Monday, November 16, 2009

Cypress Hills National Cemetery: Amplification

Cypress Hills National Cemetery vs. Cypress Hills Cemetery


Amplification and correction.

I don't blame the book since the situation out there in cemetery land can be very confusing.

I relied on a sidebar in The Neighborhoods of Brooklyn for my information on Cypress Hills National Cemetery. The sidebar is titled: Cypress Hills Cemetery. The first sentence explains that Cypress Hills Cemetery was made a part of the National Cemetery System in 1862 and is the only national cemetery in New York City. After that it goes on to mention the famous people buried there, the ones I mentioned in the last posting.
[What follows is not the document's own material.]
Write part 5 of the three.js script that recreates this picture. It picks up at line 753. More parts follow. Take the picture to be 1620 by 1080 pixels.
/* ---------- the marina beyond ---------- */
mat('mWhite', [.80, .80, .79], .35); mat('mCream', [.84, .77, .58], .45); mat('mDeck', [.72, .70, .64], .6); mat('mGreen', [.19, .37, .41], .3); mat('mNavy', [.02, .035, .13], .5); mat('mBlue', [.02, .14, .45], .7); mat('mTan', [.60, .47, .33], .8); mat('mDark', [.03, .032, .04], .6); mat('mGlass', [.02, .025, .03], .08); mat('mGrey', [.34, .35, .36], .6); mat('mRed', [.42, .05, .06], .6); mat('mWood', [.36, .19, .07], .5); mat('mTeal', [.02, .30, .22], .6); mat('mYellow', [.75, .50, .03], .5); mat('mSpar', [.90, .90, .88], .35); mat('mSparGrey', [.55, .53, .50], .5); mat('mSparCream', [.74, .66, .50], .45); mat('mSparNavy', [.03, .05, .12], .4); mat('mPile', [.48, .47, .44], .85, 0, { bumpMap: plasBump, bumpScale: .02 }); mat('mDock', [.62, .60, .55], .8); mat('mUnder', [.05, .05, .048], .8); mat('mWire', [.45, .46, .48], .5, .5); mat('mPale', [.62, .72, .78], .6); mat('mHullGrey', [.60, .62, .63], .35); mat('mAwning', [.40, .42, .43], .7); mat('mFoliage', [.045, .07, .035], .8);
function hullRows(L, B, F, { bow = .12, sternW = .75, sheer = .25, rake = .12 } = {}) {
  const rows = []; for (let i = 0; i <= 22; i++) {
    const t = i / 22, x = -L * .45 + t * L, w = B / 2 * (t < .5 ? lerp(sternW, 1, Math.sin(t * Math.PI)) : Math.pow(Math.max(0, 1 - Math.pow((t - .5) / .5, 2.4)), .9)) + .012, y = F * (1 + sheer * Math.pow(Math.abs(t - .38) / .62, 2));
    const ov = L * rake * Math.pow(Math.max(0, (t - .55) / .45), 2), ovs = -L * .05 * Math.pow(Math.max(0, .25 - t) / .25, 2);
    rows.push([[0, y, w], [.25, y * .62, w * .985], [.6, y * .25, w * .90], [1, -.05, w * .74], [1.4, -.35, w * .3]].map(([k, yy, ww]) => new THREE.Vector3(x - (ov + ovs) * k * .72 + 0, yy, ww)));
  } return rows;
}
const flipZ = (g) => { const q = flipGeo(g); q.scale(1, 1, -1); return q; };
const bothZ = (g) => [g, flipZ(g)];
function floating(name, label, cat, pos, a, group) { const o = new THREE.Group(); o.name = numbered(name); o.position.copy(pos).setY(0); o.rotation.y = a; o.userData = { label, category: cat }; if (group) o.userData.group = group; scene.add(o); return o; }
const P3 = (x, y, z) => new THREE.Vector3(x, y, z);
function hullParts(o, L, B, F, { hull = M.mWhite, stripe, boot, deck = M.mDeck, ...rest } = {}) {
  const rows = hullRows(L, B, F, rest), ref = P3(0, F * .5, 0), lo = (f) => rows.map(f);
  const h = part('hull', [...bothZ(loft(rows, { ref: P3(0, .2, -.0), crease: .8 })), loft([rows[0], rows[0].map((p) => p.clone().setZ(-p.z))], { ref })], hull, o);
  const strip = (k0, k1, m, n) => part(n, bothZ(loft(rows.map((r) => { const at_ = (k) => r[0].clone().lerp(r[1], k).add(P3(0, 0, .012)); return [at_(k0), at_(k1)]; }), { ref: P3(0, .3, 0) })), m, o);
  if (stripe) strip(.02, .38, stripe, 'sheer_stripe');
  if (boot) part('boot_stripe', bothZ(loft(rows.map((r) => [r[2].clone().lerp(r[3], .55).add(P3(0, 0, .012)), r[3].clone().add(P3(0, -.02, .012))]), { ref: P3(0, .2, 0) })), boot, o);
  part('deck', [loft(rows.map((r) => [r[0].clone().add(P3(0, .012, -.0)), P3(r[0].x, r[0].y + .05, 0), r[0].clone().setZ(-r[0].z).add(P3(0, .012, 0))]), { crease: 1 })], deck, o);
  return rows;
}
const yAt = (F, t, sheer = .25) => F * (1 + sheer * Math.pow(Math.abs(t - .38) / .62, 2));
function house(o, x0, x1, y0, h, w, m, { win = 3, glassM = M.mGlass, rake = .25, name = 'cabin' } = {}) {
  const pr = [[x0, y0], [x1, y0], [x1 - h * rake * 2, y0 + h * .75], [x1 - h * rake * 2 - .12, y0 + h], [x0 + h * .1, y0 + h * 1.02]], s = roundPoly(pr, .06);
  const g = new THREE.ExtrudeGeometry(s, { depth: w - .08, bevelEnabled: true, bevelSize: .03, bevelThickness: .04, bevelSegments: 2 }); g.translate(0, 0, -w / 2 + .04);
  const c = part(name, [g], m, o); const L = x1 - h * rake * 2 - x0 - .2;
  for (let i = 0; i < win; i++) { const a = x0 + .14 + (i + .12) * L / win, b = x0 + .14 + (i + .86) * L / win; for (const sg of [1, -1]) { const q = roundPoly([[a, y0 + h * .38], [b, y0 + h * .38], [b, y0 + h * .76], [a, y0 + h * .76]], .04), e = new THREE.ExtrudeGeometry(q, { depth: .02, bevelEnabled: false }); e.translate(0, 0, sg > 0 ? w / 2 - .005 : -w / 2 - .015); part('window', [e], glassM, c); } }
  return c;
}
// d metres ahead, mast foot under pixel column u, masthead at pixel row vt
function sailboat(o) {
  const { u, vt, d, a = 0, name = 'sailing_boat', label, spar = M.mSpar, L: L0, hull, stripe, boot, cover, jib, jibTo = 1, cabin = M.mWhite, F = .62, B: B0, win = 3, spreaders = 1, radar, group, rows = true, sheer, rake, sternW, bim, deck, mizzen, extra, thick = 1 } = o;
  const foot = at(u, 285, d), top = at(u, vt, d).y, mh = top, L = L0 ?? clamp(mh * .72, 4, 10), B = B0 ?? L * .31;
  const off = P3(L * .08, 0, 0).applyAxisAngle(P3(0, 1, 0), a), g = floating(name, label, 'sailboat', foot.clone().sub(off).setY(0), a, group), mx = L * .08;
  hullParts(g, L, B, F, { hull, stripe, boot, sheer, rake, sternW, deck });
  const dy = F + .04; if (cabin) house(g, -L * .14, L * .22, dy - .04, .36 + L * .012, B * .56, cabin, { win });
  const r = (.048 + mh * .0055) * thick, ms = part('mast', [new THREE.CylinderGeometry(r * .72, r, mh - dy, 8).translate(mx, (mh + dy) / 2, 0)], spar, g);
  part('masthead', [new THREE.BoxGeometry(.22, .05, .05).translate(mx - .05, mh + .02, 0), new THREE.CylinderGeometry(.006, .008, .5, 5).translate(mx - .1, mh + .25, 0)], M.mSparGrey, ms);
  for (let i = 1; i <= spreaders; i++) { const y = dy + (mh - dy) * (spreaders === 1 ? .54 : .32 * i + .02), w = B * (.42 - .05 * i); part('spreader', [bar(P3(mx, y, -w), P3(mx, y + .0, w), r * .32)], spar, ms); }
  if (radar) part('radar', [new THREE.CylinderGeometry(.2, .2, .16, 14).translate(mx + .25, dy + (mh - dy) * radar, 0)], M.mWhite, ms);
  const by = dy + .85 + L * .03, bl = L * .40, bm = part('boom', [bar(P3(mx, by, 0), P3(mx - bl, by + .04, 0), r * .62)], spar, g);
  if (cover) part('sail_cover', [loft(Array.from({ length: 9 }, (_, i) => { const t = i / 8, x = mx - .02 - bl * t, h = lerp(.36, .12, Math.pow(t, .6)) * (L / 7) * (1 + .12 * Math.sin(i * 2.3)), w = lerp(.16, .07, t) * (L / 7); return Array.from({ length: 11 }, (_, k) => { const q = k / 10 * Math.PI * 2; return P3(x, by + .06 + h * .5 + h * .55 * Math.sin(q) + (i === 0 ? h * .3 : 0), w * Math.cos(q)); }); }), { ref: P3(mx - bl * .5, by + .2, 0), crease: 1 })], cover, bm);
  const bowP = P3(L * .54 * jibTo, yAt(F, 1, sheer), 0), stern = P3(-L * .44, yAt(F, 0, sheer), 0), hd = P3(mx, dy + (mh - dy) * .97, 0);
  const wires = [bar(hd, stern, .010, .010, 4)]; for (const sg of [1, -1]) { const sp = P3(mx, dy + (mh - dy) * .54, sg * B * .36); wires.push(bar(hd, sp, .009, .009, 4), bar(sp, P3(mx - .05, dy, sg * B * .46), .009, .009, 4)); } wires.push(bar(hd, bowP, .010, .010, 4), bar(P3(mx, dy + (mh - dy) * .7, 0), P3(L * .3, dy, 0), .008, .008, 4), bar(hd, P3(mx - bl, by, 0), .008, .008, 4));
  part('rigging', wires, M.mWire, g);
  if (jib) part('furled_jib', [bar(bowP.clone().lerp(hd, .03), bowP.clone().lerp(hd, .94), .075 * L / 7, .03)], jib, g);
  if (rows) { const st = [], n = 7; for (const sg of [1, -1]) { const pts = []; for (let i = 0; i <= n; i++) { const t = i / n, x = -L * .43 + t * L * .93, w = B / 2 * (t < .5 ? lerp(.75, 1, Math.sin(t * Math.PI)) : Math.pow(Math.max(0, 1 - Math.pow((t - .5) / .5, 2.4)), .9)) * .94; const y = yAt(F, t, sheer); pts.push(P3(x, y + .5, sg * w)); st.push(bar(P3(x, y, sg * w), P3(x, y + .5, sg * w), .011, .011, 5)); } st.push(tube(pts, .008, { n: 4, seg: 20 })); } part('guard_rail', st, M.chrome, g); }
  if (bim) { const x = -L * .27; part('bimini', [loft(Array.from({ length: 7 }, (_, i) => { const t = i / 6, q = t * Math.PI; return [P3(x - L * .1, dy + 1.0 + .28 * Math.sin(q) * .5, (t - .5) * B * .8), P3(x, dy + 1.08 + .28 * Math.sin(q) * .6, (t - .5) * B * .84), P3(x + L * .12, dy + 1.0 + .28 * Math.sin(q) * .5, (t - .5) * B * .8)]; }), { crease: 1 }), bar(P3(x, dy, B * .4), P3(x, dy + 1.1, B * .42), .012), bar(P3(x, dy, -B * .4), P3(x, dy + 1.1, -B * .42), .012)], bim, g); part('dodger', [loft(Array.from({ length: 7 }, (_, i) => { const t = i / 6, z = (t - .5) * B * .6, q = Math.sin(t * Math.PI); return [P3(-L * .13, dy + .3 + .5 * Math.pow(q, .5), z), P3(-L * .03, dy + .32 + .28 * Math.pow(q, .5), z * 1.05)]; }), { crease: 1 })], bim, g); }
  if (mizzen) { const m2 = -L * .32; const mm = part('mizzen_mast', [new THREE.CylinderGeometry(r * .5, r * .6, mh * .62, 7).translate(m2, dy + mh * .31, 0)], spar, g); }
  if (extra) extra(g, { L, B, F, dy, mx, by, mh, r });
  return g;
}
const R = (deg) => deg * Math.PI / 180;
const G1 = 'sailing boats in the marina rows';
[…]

The trouble is that the are two similarly named cemeteries: Cypress Hills National Cemetery, which I visited and photographed, and Cypress Hills Cemetery (without the "National"), which is further north, up the hill among the other cemeteries located in the area. See the map below; please click on it to make it readable.




It's even a bit more confusing than that because what became Cypress Hills National Cemetery was once a part of the original Cypress Hills Cemetery. The VA homepage for the cemetery gives some good background information.

Cypress Hills National Cemetery

And a further complication is that even if Cypress Hills Cemetery was the one meant, only two of the people mentioned are actually buried in that cemetery.

From two other valuable sources, Find a Grave and Jewish Cemeteries in the New York Metropolitan Area, I was able to piece together the following:

Mae West: Cypress Hills Cemetery
Jackie Robinson: Cypress Hills Cemetery
Emma Lazarus: Beth Olom Cemetery
Sholom Aleichem: Mt. Carmel Cemetery
Edward G. Robinson: Beth El Cemetery (New Union Field Cemetery)
Harry Houdini: Machpelah Cemetery

Lou Gehrig: nowhere near here. He is buried in Kensico Cemetery in Valhalla, up in Westchester County.

Beth Olom Cemetery is not shown on the map but the address given for it is 2 Cypress Hills Street, so it may be a part of one of the others, perhaps Shearith Israel, but that's just a guess at the moment.

A few of shots of Salem Fields Cemetery along Jamaica Avenue.



Even along Jamaica Avenue they seemed to go on forever and I am only talking about only a few cemeteries along that street, I can only imagine what it looks like further north.



And I didn't even walk down the whole length of them, I cut down into Cypress Hills before I was even a quarter of the way down along Jamaica Avenue.